15 de fevereiro de 2010

A Filosofia nos folhetos de Cordel

Foto: Klevisson Viana e Francisco José na VIII Bienal Internacional do Livro do Ceará

Refletiremos sobre a filosofia nos folhetos de cordel, para isso começaremos por uma frase que para mim serviria de inspiradora, a frase é: “A poesia é filosofia em versos, a filosofia é a poesia em prosa”.
Já que ao falar de literatura de cordel estamos falando em poesia, podemos perceber que na Filosofia há um pouco de cordel, pois na sua origem a Filosofia era expressa na forma de poesia, em versos. Desde tempos imemoriais a poesia tem sido a forma mais utilizada para se expressar, especialmente na carência de uma literatura escrita, enquanto ela é uma forma de mnemotécnica, ou seja, uma técnica de memorização eficaz, além é claro do caráter estético que nela se apresenta que lhe dava uma aura de divina.

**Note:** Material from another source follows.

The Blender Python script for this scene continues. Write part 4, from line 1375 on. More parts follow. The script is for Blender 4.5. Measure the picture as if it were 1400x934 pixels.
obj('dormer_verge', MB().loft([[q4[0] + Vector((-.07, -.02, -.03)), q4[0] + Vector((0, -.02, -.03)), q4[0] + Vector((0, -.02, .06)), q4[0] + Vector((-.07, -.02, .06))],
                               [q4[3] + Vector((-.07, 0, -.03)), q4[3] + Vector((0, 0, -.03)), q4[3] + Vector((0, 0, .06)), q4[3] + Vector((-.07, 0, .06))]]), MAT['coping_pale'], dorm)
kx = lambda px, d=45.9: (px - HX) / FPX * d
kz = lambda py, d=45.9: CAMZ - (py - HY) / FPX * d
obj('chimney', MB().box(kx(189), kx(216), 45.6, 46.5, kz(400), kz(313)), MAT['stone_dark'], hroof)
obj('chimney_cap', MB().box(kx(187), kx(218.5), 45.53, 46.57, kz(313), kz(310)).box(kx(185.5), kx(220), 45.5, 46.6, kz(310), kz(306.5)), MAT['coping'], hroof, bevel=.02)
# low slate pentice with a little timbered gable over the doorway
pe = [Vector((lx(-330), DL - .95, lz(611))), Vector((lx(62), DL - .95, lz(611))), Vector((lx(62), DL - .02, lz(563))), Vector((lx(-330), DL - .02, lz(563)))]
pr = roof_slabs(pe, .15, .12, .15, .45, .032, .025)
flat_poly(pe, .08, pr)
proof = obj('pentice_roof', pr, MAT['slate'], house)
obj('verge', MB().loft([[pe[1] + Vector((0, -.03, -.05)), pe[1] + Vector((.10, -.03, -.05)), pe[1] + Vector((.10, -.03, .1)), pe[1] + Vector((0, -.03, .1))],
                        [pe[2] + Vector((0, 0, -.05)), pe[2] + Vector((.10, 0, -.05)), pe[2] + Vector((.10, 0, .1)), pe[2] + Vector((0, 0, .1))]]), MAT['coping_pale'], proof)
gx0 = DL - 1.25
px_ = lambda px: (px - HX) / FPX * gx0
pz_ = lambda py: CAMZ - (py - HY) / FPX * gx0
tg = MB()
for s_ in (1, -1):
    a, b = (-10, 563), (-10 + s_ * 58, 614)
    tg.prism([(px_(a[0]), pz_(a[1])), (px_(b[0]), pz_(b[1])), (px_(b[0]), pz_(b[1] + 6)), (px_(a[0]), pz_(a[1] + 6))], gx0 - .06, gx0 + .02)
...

Um exemplo deste caráter divino da poesia pode ser constatado na invocação das musas, rotina sempre presente na literatura de cordel, mas que remonta a Homero, na Ilíada e Odisséia, e Hesíodo, na Teogonia e em Os Trabalhos e os Dias. As primeiras grandes obras poéticas da tradição ocidental que tem sua origem na Grécia antiga. No Canto I da Ilíada lemos: “Canta ó musa, a ira de Aquiles filho de Peleu...”. Em relação à importância da expressão poética na antiguidade e sua relação com a Filosofia nos diz Aristóteles, em sua Poética: “Entretanto nada de comum existe entre Homero (poeta) e Empédocles (filósofo) salvo a presença do verso.” (Aristóteles, Arte Poética, I, 11). A partir deste texto, percebemos que o verso era a linguagem comum tanto da poesia quanto da filosofia, e, ao contrário do que diria Platão, o qual rejeita a poesia em sua Republica (vale ressaltar que o próprio Platão era poeta, o que nos leva a questionar sobre sua posição), Aristóteles exalta o caráter racional e universal da poesia, quando diz: “Por tal motivo a Poesia é mais filosófica e de caráter mais elevado que a História, porque a Poesia permanece no universal e a História no particular.” (Aristóteles, Poética, IX, 3).

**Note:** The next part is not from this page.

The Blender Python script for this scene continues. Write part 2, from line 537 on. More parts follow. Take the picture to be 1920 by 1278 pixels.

Com isso vemos claramente que há algo que aproxima a racionalidade filosófica da poesia e vice-versa, é isto que faz com que o cordel, enquanto poética popular, carregue em si os germes da reflexão filosófica na sua busca de expressar o real em sua complexidade. Podemos dizer que os grandes poetas marcam com suas obras a genialidade do pensamento, entre eles destacam-se ainda mais aqueles que poeticamente filosofam. Diante disso tudo e sabendo que a poesia tem uma ligação com a filosofia e pode expressar idéias e reflexões filosóficas, podemos nos perguntar: Já que a filosofia agora se tornou obrigatória em todas as escolas do país, seria possível ensinar filosofia com cordéis? Uma vez dispondo de uma biblioteca de cordéis na escola poderia o professor de filosofia utilizar-se dos cordéis e levar os alunos à reflexão por meio deles?
Os folhetos de cordel trazem uma imensa gama de questões a serem elaboradas e desenvolvidas num espaço coletivo de reflexão, ou como diria o filósofo Matthew Lipman, numa comunidade de investigação, a qual permitiria aos educandos um espaço democrático de debate e investigação das implicações contidas nas narrativas estudadas. O cordel é uma ferramenta incrível para levar o educando ao conhecimento da nossa cultura, de nossas raízes, mas pode ser mais que isso, ele pode levar-nos a uma reflexão critica de nossas idéias e ideais, de nossos costumes, das concepções e ideologias presentes em nossa formação e do pensamento do homem simples que expressa em seus poemas as realidades mais complexas da condição humana. 
Por isso, consideramos que a Filosofia pode e deve ter no cordel, especialmente aqui no Ceará e em todo o Nordeste, mais um aliado em seu trabalho incansável de levar os homens ao conhecimento de si e a problematização das falsas verdades e certezas impostas pelo neoliberalismo, pela tradição e pelos meios de comunicação de massa. Com o Cordel aliado a Filosofia, estaremos ampliando a possibilidade de transformar nossos concidadãos de meros zumbis teleguiados e dependentes de celulares e outras parafernálias modernas em pessoas capazes de pensar por si, de investigar o mundo que os cerca, de criticar as falsas verdades impostas, de denunciar os desmandos da política, de se manifestar e transformar a realidade!